Another common approach to implementing shared files is simply to duplicate all information about them in both sharing directories. Thus, both entries are identical and equal. Consider the difference between this approach and the creation of a link. The link is clearly different from the original directory entry; thus, the two are not equal. Duplicate directory entries, however, make the original and the copy indistinguishable. A major problem with duplicate directory entries is maintaining consistency when a file is modified.

An acyclic-graph directory structure is more flexible than a simple tree structure, but it is also more complex. Several problems must be considered carefully. A file may now have multiple absolute path names. Consequently, distinct file names may refer to the same file. This situation is similar to the aliasing problem for programming languages. If we are trying to traverse the entire file system —to find a file, to accumulate statistics on all files, or to copy all files to backup storage —this problem becomes significant, since we do not want to traverse shared structures more than once.

Another problem involves deletion. When can the space allocated to a shared file be deallocated and reused? One possibility is to remove the file whenever anyone deletes it, but this action may leave dangling pointers to the now-nonexistent file. Worse, if the remaining file pointers contain actual disk addresses, and the space is subsequently reused for other files, these dangling pointers may point into the middle of other files.

In a system where sharing is implemented by symbolic links, this situation is somewhat easier to handle. The deletion of a link need not affect the original file; only the link is removed. If the file entry itself is deleted, the space for the file is deallocated, leaving the links dangling. We can search for these links and remove them as well, but unless a list of the associated links is kept with each file, this search can be expensive. Alternatively, we can leave the links until an attempt is made to use them. At that time, we can determine that the file of the name given by the link does not exist and can fail to resolve the link name; the access is treated just as with any other illegal file name. (In this case, the system designer should consider carefully what to do when a file is deleted and another file of the same name is created, before a symbolic link to the original file is used.) In the case of UNIX, symbolic links are left when a file is deleted, and it is up to the user to realize that the original file is gone or has been replaced. Microsoft Windows uses the same approach.
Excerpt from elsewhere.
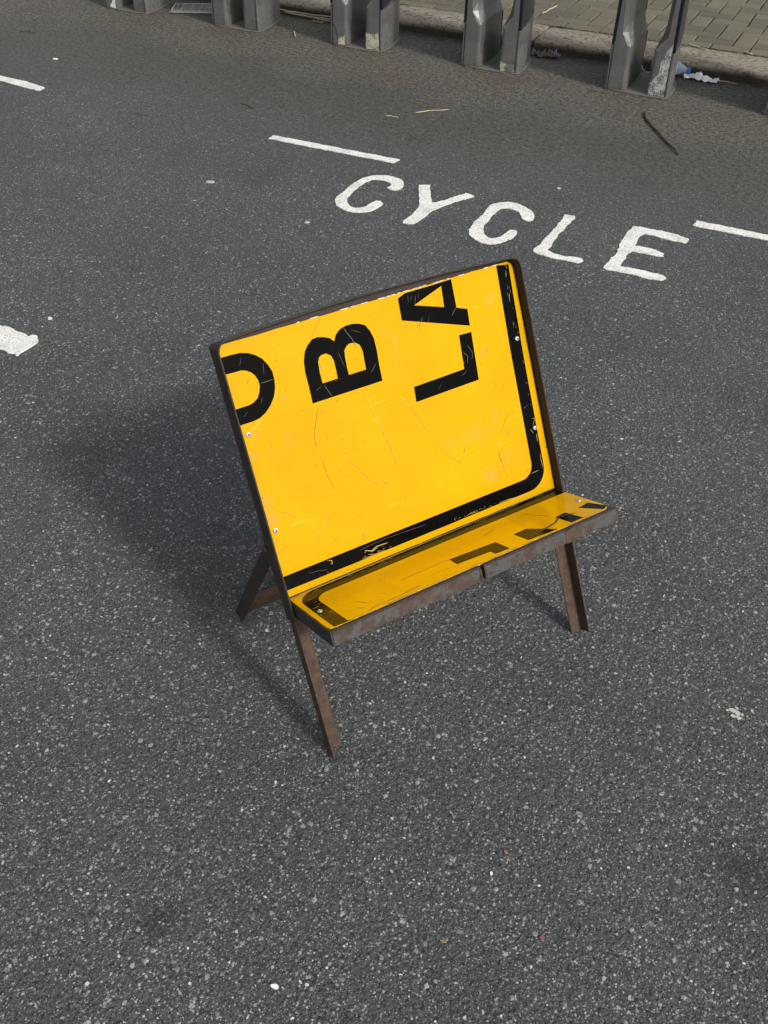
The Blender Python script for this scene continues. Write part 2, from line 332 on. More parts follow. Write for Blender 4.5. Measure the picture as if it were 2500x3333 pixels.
M = {}
M['asphalt'] = mat_asphalt(); M['paint'] = mat_paint(); M['yellow'] = mat_yellow(scuffs=((.010, .185, .020, .5), (.014, .150, .018, .7), (.010, .268, .014, .5), (.027, .305, .012, .5), (.080, .285, .014, .35), (.095, .352, .012, .4), (.475, .075, .020, .55), (.515, .190, .016, .4), (.515, .315, .014, .4), (.175, .062, .012, .4), (.52, .10, .02, .25), (.40, .17, .02, .2))); M['yellow_painted_light'] = mat_yellow('yellow_sheeting_glossy_painted_light', 0.32, 0.06, (), ((0.88, 0.475, 0.0004), (0.94, 0.52, 0.0006))); M['black'] = mat_black(); M['black_polished'] = mat_black('black_vinyl_polished', 0.3)  # seat yellow: glossier copy, base colour raised to stand in for missing sunlight
M['rust'] = mat_rust('rusted_steel', (0.034, 0.0195, 0.012), (0.088, 0.049, 0.029))
M['dark_rust'] = mat_rust('dark_weathered_steel', (0.022, 0.0155, 0.0115), (0.044, 0.030, 0.022))
M['grey_rust'] = mat_rust('grey_painted_rusty_steel', (0.034, 0.021, 0.014), (0.078, 0.047, 0.032), (0.052, 0.055, 0.054), 0.525, 0.7)
M['dark_steel'] = mat_rust('blackened_steel', (0.022, 0.021, 0.022), (0.040, 0.036, 0.036), None, 0.5, 0.5)
M['rivet'] = mat_plain('zinc_rivet', (0.55, 0.54, 0.50), 0.35, 0.85, 0.2, 300)
M['hole'] = mat_plain('rivet_hole', (0.03, 0.028, 0.025), 0.8, 0)
M['scr_dark'] = mat_plain('scratch_dark', (0.020, 0.017, 0.008), 0.6); M['scr_tan'] = mat_plain('scratch_tan', (0.13, 0.085, 0.035), 0.6)
M['scr_lite'] = mat_plain('scratch_pale_yellow', (0.70, 0.42, 0.02), 0.5); M['scr_grey'] = mat_plain('scratch_grey', (0.055, 0.054, 0.051), 0.5)
M['scr_yel'] = mat_plain('chip_yellow', (0.52, 0.34, 0.10), 0.6); M['bare_edge'] = mat_plain('bare_aluminium_edge', (0.42, 0.38, 0.30), 0.5, 0.3, 0.4, 90)
M['dock'] = mat_dock(); M['dock_dark'] = mat_plain('black_rubber_seal', (0.012, 0.012, 0.012), 0.6); M['navy'] = mat_plain('navy_blue_panel', (0.006, 0.0075, 0.018), 0.22, 0, 0.15, 8)
M['plate'] = mat_plain('dock_base_plate', (0.135, 0.128, 0.113), 0.65, 0.15, 0.25, 25)
M['speck'] = mat_speck('speckled_bare_concrete', (0.10, 0.10, 0.095), (0.46, 0.46, 0.43), 150, 0.49)
M['specky'] = mat_speck('speckled_yellowish_concrete', (0.13, 0.12, 0.085), (0.50, 0.47, 0.36), 180, 0.45)
M['white_wear'] = mat_plain('chipped_white_layer', (0.62, 0.61, 0.57), 0.7, 0, 0.2, 60)
M['stone'] = mat_stone(); M['paver'] = mat_paver(); M['moss'] = mat_moss()
M['twig'] = mat_plain('twig_bark', (0.085, 0.052, 0.032), 0.85, 0, 0.5, 120); M['twig_pale'] = mat_plain('bleached_twig', (0.40, 0.33, 0.23), 0.85, 0, 0.35, 120)
M['tissue'] = mat_plain('white_tissue', (0.78, 0.78, 0.78), 0.9, 0, 0.08, 60); M['grit'] = mat_plain('pale_stone_chip', (0.31, 0.308, 0.29), 0.8, 0, 0.4, 400)
M['gum'] = mat_plain('old_chewing_gum', (0.42, 0.40, 0.35), 0.8, 0, 0.2, 150); M['white'] = mat_plain('white_flake', (0.72, 0.71, 0.66), 0.8, 0, 0.15, 150)
M['wire'] = mat_plain('galvanised_wire', (0.48, 0.48, 0.45), 0.5, 0.3, 0.25, 100); M['cable'] = mat_plain('white_cable', (0.45, 0.44, 0.40), 0.5)
M['red'] = mat_plain('red_chip', (0.20, 0.07, 0.055), 0.8); M['orange'] = mat_plain('orange_stone', (0.33, 0.13, 0.07), 0.8); M['leaf'] = mat_plain('dry_leaf_bit', (0.22, 0.155, 0.065), 0.8)
M['label'] = mat_speck('printed_bottle_label', (0.16, 0.22, 0.45), (0.66, 0.70, 0.78), 60, 0.5); M['cap'] = mat_plain('blue_cap', (0.05, 0.17, 0.50), 0.35)
M['wrapper'] = mat_plain('brown_crumpled_wrapper', (0.075, 0.055, 0.045), 0.6, 0, 0.6, 60); M['wrapper_blue'] = mat_plain('pale_blue_plastic', (0.20, 0.245, 0.31), 0.4, 0, 0.25, 40)
def mat_pet():
    s = N('clear_pet'); P = s.obj()
    return s.fin((0.62, 0.74, 0.90), 0.08, nrm=s.bump(s.noise(P, 40, 3), 0.5, 0.004), Transmission_Weight=0.55, IOR=1.30)
M['pet'] = mat_pet()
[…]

Another approach to deletion is to preserve the file until all references to it are deleted. To implement this approach, we must have some mechanism for determining that the last reference to the file has been deleted. We could keep a list of all references to a file (directory entries or symbolic links). When a link or a copy of the directory entry is established, a new entry is added to the file-reference list. When a link or directory entry is deleted, we remove its entry on the list. The file is deleted when its file-reference list is empty.